Tsuktiben Jamir
We all remember Angela Catherine Hamblin, who was found guilty way back in 2009 of selling fake artworks worth over $400,000 on eBay, or through other private transactions. Over the course of five months in the year 2007, Hamblin offered for sale fake works of art ascribed to British watercolorist and printmaker Joseph Mallord William Turner, American abstract expressionist painter Milton Avery, American abstract painter Franz Kline, and Spanish Cubist artist Juan Gris.
According to a press release by the United States Department of Justice, “HAMBLIN made various claims about where she acquired the paintings, including that she or her husband had inherited the paintings from relatives and that they purchased one of the paintings from a then-deceased seller. With respect to one of the paintings, HAMBLIN claimed that the artist had given it to George Balanchine, the choreographer, who had, in turn, sold it to her great-grandfather.”
Hamblin was arrested by US authorities following a sting operation, as a result of many allegations against her. She said that she used the fraudulent sales to help her pay her mortgage; then she entered a guilty plea to two charges of mail fraud and one count of wire fraud. She was convicted in 2009 and upon pleading guilty, she was looking to spend one year and one day in prison for her fraudulent crime. Hamblin was also ordered to pay a sum of $65,000 to the ACA Galleries’ owner Jeffrey Bergen in addition to serving her sentence in jail. Then, poof! She was gone.

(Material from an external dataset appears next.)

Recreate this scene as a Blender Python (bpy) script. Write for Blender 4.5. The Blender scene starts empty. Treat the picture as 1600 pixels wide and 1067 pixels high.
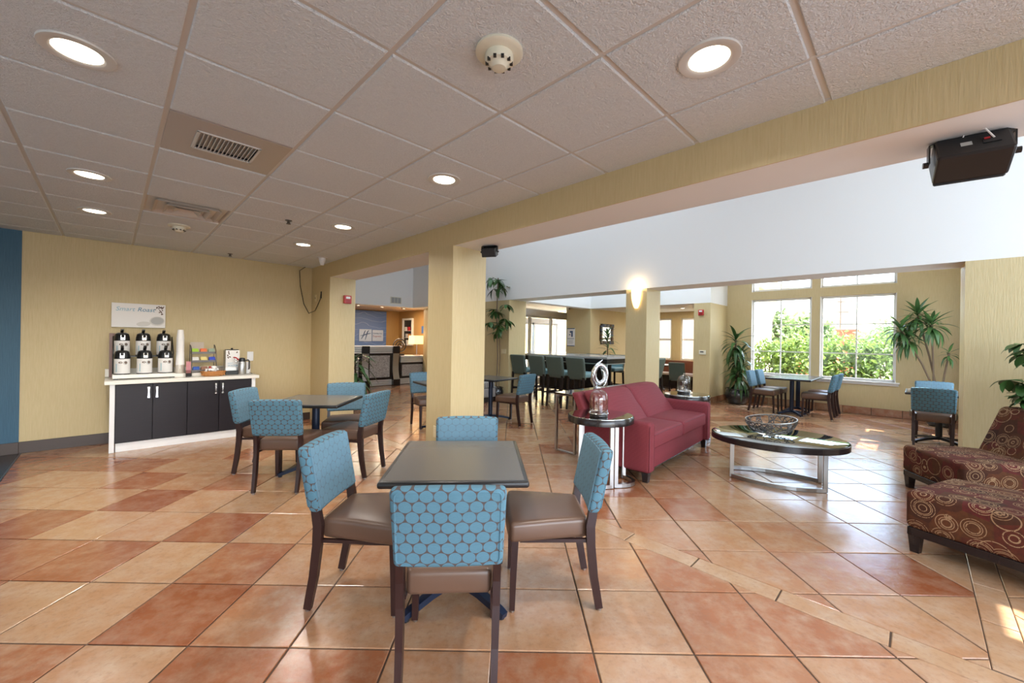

She never showed up to report to prison. In fact, she had already passed the threshold of American soil and made her way to St. Boswells, a small village in Scotland. She had been living there all these years with her husband. However, her time in hiding would finally come to an end on the 31st of May, 2022. On her way back to Scotland following a vacation to Vienna, Hamblin was re-arrested in May of last year while changing flights at an airport in Frankfurt, Germany.
She was finally transferred to the United States on the 21st of April, 2023, after German officials filed an extradition order. Since then, she has been in the custody of the U.S. Bureau of Prisons to serve her term.
Damien Williams, United States Attorney said, “Hamblin went to great lengths to avoid accountability for her crimes, but this Office and the FBI have long memories and benefit greatly from our cooperation with international partners. Despite some 13 years on the run, Hamblin was apprehended last year as she changed flights in Germany and today returns to face justice and serve her time in prison.”
After a long 13 years on the run, Hamblin’s crimes caught up to her and justice can finally be served. This only goes on to show that no matter how far we run, we can never outrun our crimes because they will eventually catch up to us and we will have to deal with the consequences. Also, one can never outrun the law.